Last week I waited on a couple of over-protective parents and their eerily quiet, Village of the Damned son and daughter. I was asked to immediately remove all potentially harmful cutlery (i.e. all cutlery) and make sure I placed the children's drinks in plastic cups.
Did I mention that these children were about 13 years old?
Nevertheless, mommy encouraged her son to solve the complex riddles presented by the kid's menu. Junior, just a few years shy of Norman Bates issues, begrudgingly agreed.
I felt for the poor kid. I could tell that dining in public for him mandated the shameful completion of word searches and rudimentary mazes. Should he grow up straight, his children will be ordering off the adult menu before they're able to digest solid foods.
When the food arrived, mommy and daddy cut the children's meals into condescendingly small bites, as if to say "I dare you to eat anything bigger without choking to death." Dad led the clan in a simple, if not drawn-out, pre-meal prayer. Junior looked around and caught my sympathetic glance. He immediately retreated back to the steeple he'd been forced to create out of his innocent hands.

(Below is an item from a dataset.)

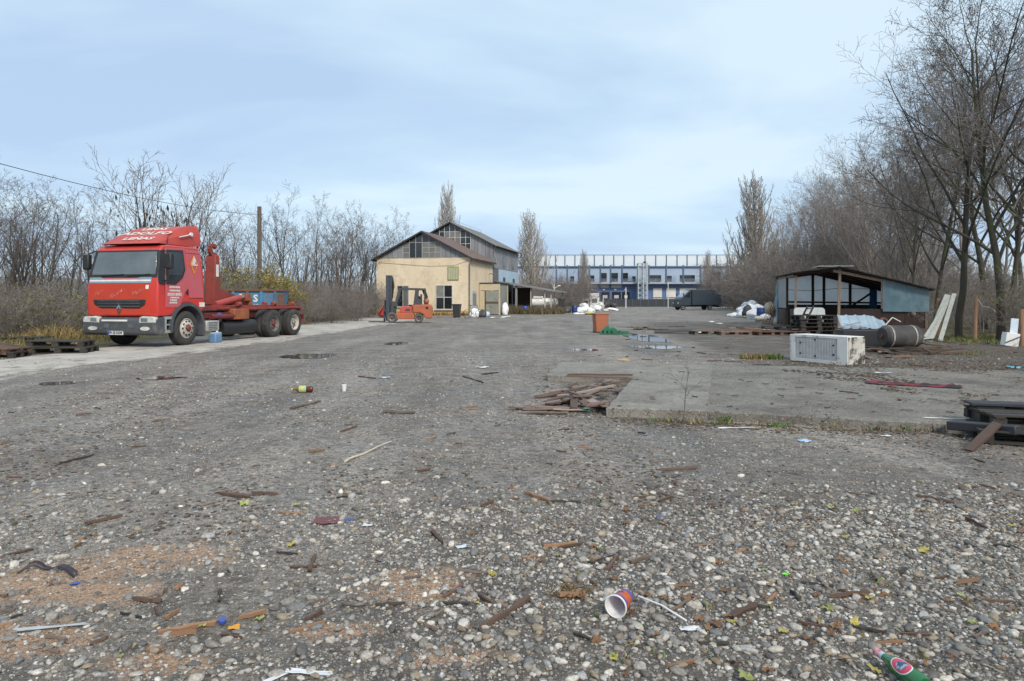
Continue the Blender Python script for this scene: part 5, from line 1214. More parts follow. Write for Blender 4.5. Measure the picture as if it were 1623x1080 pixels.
# ------------------------------------------------------------------ far blue building
FD = 160.0
def fx(px): return (px - CX) / FPX * FD
def fz(py): return EYE + (HOR - py) / FPX * FD
fbld = thing('blue_hall', 'long two-storey blue hall with glazed roof fence at the far end', 'building', (0, FD, 0))
blue_d = M('deep_blue_cladding', (.085, .145, .29), (.07, .12, .25), rough=.5, scale=.3)  # both cladding blues are lightened to imitate distance haze
blue_l = M('pale_blue_cladding', (.32, .40, .51), (.28, .36, .47), rough=.5, scale=.3)
col_b = M('blue_column', (.075, .11, .19), rough=.5)
doorw = M('white_roller_door', (.62, .61, .57), (.53, .52, .48), rough=.6, scale=.6)
greyp = M('grey_panel', (.40, .42, .44), (.34, .36, .38), rough=.6, scale=.4)
MB().b2(fx(800), fx(1330), 0, 30, 0, fz(449)).build('lower_wall', blue_d, fbld)
MB().b2(fx(800), fx(1330), 1.5, 30, fz(448.7), fz(423)).build('upper_wall', blue_l, fbld)
MB().b2(fx(800), fx(1330), -1.8, 1.5, fz(450.5), fz(448)).build('walkway', M('concrete_edge', (.38, .39, .40), rough=.8), fbld)
MB().b2(fx(800), fx(1330), 1.0, 30, fz(423), fz(421.5)).build('roof_edge', M('roof_edge_blue', (.10, .15, .24), rough=.6), fbld)
rl = MB()
for z in (fz(443), fz(445.5)): rl.b2(fx(800), fx(1330), -1.76, -1.70, z - .04, z + .04)
for px in range(803, 1330, 9): rl.b2(fx(px) - .03, fx(px) + .03, -1.76, -1.70, fz(448), fz(443))
rl.build('railing', M('railing_blue_grey', (.30, .38, .48), rough=.5), fbld)
for px in (881, 898, 916, 933, 950, 966, 984, 1026, 1053, 1080, 1107, 1127, 1150, 1175): MB().b2(fx(px) - .17, fx(px) + .17, -1.9, -1.5, fz(449), fz(421)).build('column', col_b, fbld)
for a, b_, t_, u in ((933, 943, 436.5, 446), (953, 963, 432.5, 446), (969, 981, 432.5, 446), (986, 997, 432.5, 446), (1027, 1050, 436, 446), (1059, 1067, 437, 446), (1080, 1104, 436, 446), (1130, 1145, 431, 445), (1004, 1009, 438, 446), (905, 911, 438, 446)):
    MB().b2(fx(a), fx(b_), 1.40, 1.55, fz(u), fz(t_)).build('window', pane_d, fbld)
for a, b_, t_, u in ((1035, 1049, 457, 474), (1056, 1071, 457, 474), (1077, 1103, 457, 474), (1110, 1137, 457, 474), (1148, 1170, 457, 474)):
    d_ = MB().b2(fx(a), fx(b_), -.12, .05, fz(u), fz(t_)).build('roller_door', doorw, fbld)
    MB().b2(fx(a), fx(b_), -.16, -.12, fz(u - 1.2), fz(u - 2.4)).build('door_seal', matte, d_)
for a, b_ in ((932, 947), (952, 965), (969, 985)): MB().b2(fx(a), fx(b_), -.12, .05, fz(456.5), fz(450.8)).build('light_panel', greyp, fbld)
for a, b_ in ((932, 947), (952, 966), (970, 984), (986, 998)): 
    w_ = MB().b2(fx(a), fx(b_), -.12, .05, fz(474), fz(463)).build('window', pane_d, fbld); MB().b2(fx(a) + .5, fx(b_) - .5, -.15, -.12, fz(473), fz(468)).build('notice', greyp, w_)
for px in (939, 957, 975, 991): MB().b2(fx(px) - .25, fx(px) + .25, -.14, .0, fz(460.2), fz(458.2)).build('lamp', white, fbld)
for a in (944, 960, 976, 1018): MB().b2(fx(a), fx(a + 6), 6, 8, fz(421.5), fz(416)).build('roof_unit', M('roof_unit_blue', (.35, .52, .68), rough=.5), fbld)
# stair tower
stt = MB()
for px in (1007.5, 1015, 1021.5):
    for yy in (-3.6, -2.2): stt.b2(fx(px) - .09, fx(px) + .09, yy - .09, yy + .09, 0, fz(418))
for k_, z in enumerate(np.linspace(.8, fz(419), 9)):
    stt.b2(fx(1007.5), fx(1021.5), -3.6, -2.2, z - .05, z + .05)
    if k_ < 8:
        z2 = z + (fz(419) - .8) / 8; stt.bar((fx(1007.5), -3.6, z), (fx(1021.5), -3.6, z2), .08, .08).bar((fx(1021.5), -3.6, z), (fx(1007.5), -3.6, z2), .08, .08)
stt.build('stair_tower', M('galvanised_pale', (.42, .47, .48), (.34, .38, .40), rough=.5, scale=2), fbld)
MB().b2(fx(1016), fx(1020), -3.2, -2.4, fz(418), fz(416)).build('tower_lamp', black, fbld)
# roof fence with pale net panels
nf = thing('roof_fence', None, None); nf.parent = fbld
net = M('pale_net', (.74, .77, .78), (.68, .71, .72), rough=.8, alpha=.5)
fp = (850, 866, 881, 896, 912, 927, 943, 958, 974, 990, 1007, 1024, 1041, 1058, 1075, 1091, 1107, 1123, 1138, 1155, 1172, 1190)
for a, b_ in zip(fp, fp[1:]):
    MB().b2(fx(a) + .1, fx(b_) - .1, 1.18, 1.22, fz(421), fz(404.8)).build('net_panel', net, nf)
for px in fp: MB().b2(fx(px) - .10, fx(px) + .10, 1.05, 1.17, fz(421.5), fz(403.5)).build('fence_post', col_b, nf)
MB().b2(fx(850), fx(1190), 1.04, 1.16, fz(404.3), fz(403.3)).build('top_rail', M('rail_blue', (.16, .22, .30), rough=.5), nf)
# dark low fence before it
df = thing('low_fence', 'low dark mesh fence in front of the blue hall', 'fence', (0, 138, 0))
def f2(px): return (px - CX) / FPX * 138
for px in np.arange(890, 1180, 12.5):
    MB().b2(f2(px) + .03, f2(px + 12.5) - .03, -.03, .03, .05, 1.55).build('panel', M('dark_mesh', (.030, .034, .038), (.045, .048, .05), rough=.8, scale=3), df)
    MB().b2(f2(px) - .05, f2(px) + .03, -.05, .05, 0, 1.7).build('post', col_b, df)
for px, h, lab in ((1059, 4.6, 'thin white mast in front of the blue hall, right of the stair tower'), (992, 3.6, 'short white post in front of the blue hall, left of the stair tower'), (956, 2.2, 'stub white post beside the rubbish heap')):
    x, d = tp(px, 120), 120.0; o = MB().tube([(0, 0, 0), (0, 0, h)], [.09, .07], 8).box((0, 0, h * .55), (.3, .12, .2)).build('mast_post', white); o.location = (x, d, 0); tag(o, lab, 'post')
lm = MB().tube([(0, 0, 0), (0, 0, 3.2)], .04, 6).tube([(0, 0, 2.7), (.5, 0, 3.0)], .03, 6).box((.55, 0, 3.02), (.3, .2, .1)).tube([(0, 0, 2.7), (-.3, 0, 3.3)], .02, 6).build('lamp_post', white); x, d, _ = G(884, 497); lm.location = (x, d + 6, 0); tag(lm, 'thin white lamp post beyond the lean-to', 'lamp post')

# ------------------------------------------------------------------ open shack on the right
SK = (14.43, 34.8)
bare = M('pale_timber', (.40, .29, .215), (.27, .185, .135), rough=.85, scale=5, stretch=(4, 4, .6), rnd=.2)
brownp = M('brown_panel', (.060, .034, .026), (.042, .026, .021), rough=.6, scale=1.5, rnd=.12, spot=((.10, .075, .06), 2, .62, .8))
darkt = M('dark_timber', (.055, .034, .026), (.035, .024, .020), rough=.85, scale=4)
film = M('blue_film', (.24, .41, .49), (.36, .53, .60), rough=.28, scale=1.1, bump=.9, bscale=3.5, stretch=(2.5, 1, .7), spec=.6, alpha=.93, thin=.35, spot=((.22, .37, .46), 1.0, .60, .80))
film2 = M('grey_film', (.84, .89, .92), (.72, .78, .82), rough=.3, scale=.9, bump=.6, bscale=3, spec=.6, thin=.6)
rfelt = M('dark_roof_felt', (.060, .056, .052), (.040, .037, .035), rough=.8, scale=2, spot=((.30, .30, .29), 3, .63, .75))
plyw = M('ceiling_board', (.115, .060, .042), (.075, .042, .030), rough=.8, scale=2)
shack = thing('open_shack', 'open timber shack with blue plastic film sides and brown panels on the right', 'shack', (*SK, 0), AB)
SR, SWd, SDp = 1.99, 6.07, 5.6; ZL, ZR_, ZE = 2.74, 3.0, 1.90
def sz(x): return ZL + (ZR_ - ZL) * x / SR if x < SR else ZR_ + (ZE - ZR_) * (x - SR) / (SWd - SR)
for k_ in range(5):
    a, b_ = -.2 + (SR + .2) * k_ / 5, -.2 + (SR + .2) * (k_ + 1) / 5
    dz = .010 * (k_ % 2); m = MB(); m.prism([(a, sz(a) + .03 + dz), (b_ + .02, sz(b_) + .03 + dz), (b_ + .02, sz(b_) + .075 + dz), (a, sz(a) + .075 + dz)], 'y', -.45, SDp + .3); m.build('roof_sheet', rfelt, shack)
for k_ in range(8):
    a, b_ = SR + (SWd + .25 - SR) * k_ / 8, SR + (SWd + .25 - SR) * (k_ + 1) / 8
    dz = .010 * (k_ % 2); m = MB(); m.prism([(a, sz(a) + .03 + dz), (b_ + .02, sz(b_) + .03 + dz), (b_ + .02, sz(b_) + .075 + dz), (a, sz(a) + .075 + dz)], 'y', -.45, SDp + .3); m.build('roof_sheet', rfelt, shack)
MB().prism([(-.15, sz(-.15) - .01), (SR, ZR_ - .01), (SR, ZR_ + .015), (-.15, sz(-.15) + .015)], 'y', -.35, SDp).prism([(SR, ZR_ - .01), (SWd + .2, ZE - .06), (SWd + .2, ZE - .035), (SR, ZR_ + .015)], 'y', -.35, SDp).build('ceiling', plyw, shack)
MB().b2(SR - .75, SR + .9, .6, 2.2, ZR_ + .09, ZR_ + .16).build('ridge_sheet', M('pale_ridge_sheet', (.42, .42, .40), (.3, .3, .28), rough=.6), shack)
def post(x, y, z1, mat=bare, s_=.11, z0=0.0, name='post', lean=0.0): return MB().bar((x, y, z0), (x + lean, y, z1), s_, s_, (0, 1, 0)).build(name, mat, shack)
post(0, 0, sz(0) - .02, s_=.09, lean=.05); post(SR + .05, 0, ZR_ - .02, s_=.115, lean=.07); post(4.06, 0, sz(4.06) - .03, s_=.10, z0=.95); post(SWd - .05, 0, ZE - .06, s_=.1)
post(0, 2.4, sz(0) - .02, darkt); post(0, SDp, sz(0) - .02, darkt)
for x in (1.9, 2.5, 3.9, 5.0): post(x, SDp - .05, sz(x) - .05, darkt, .13)
MB().bar((0, -.02, sz(0) - .10), (0, SDp, sz(0) - .10), .08, .12).build('beam', bare, shack)
MB().bar((SR - .2, -.05, ZR_ - .14), (4.1, -.05, sz(4.1) - .10), .06, .13).bar((4.1, -.05, sz(4.1) - .10), (SWd, -.05, ZE - .08), .06, .12).build('rafter', bare, shack)
MB().bar((-.1, -.05, sz(-.1) - .06), (SR - .2, -.05, ZR_ - .12), .06, .10).build('rafter', darkt, shack)
MB().bar((-.1, SDp - .1, sz(-.1) - .08), (SR, SDp - .1, ZR_ - .1), .06, .12).bar((SR, SDp - .1, ZR_ - .1), (SWd, SDp - .1, ZE - .1), .06, .12).build('rafter', darkt, shack)
for y in (1.5, 3.0, 4.3): MB().bar((SR, y, ZR_ - .08), (SWd, y, ZE - .13), .06, .1).bar((0, y, sz(0) - .08), (SR, y, ZR_ - .08), .06, .1).build('rafter', darkt, shack)
pz = .95
for a, b_ in zip(np.linspace(SR + .12, SWd, 5)[:-1], np.linspace(SR + .12, SWd, 5)[1:]): MB().b2(a + .006, b_ - .006, .02, .05, 0, pz + random.uniform(-.01, .01)).build('front_panel', brownp, shack)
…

After dinner, Junior and his sister split one kid's meal dessert, a simple scoop of ice cream with a wee bit of whipped cream. Mom paid and left a polite 18% tip.
As they left, Junior gave me one last pitiful look. I wanted to tell him, "Life will get better, I promise you. You can move far away from home one day and order off the adult menu."
But I doubt Junior would have taken much comfort from someone in an apron who complied with his mother's demands of children's menus, no knives and one meager scoop of ice cream for dessert.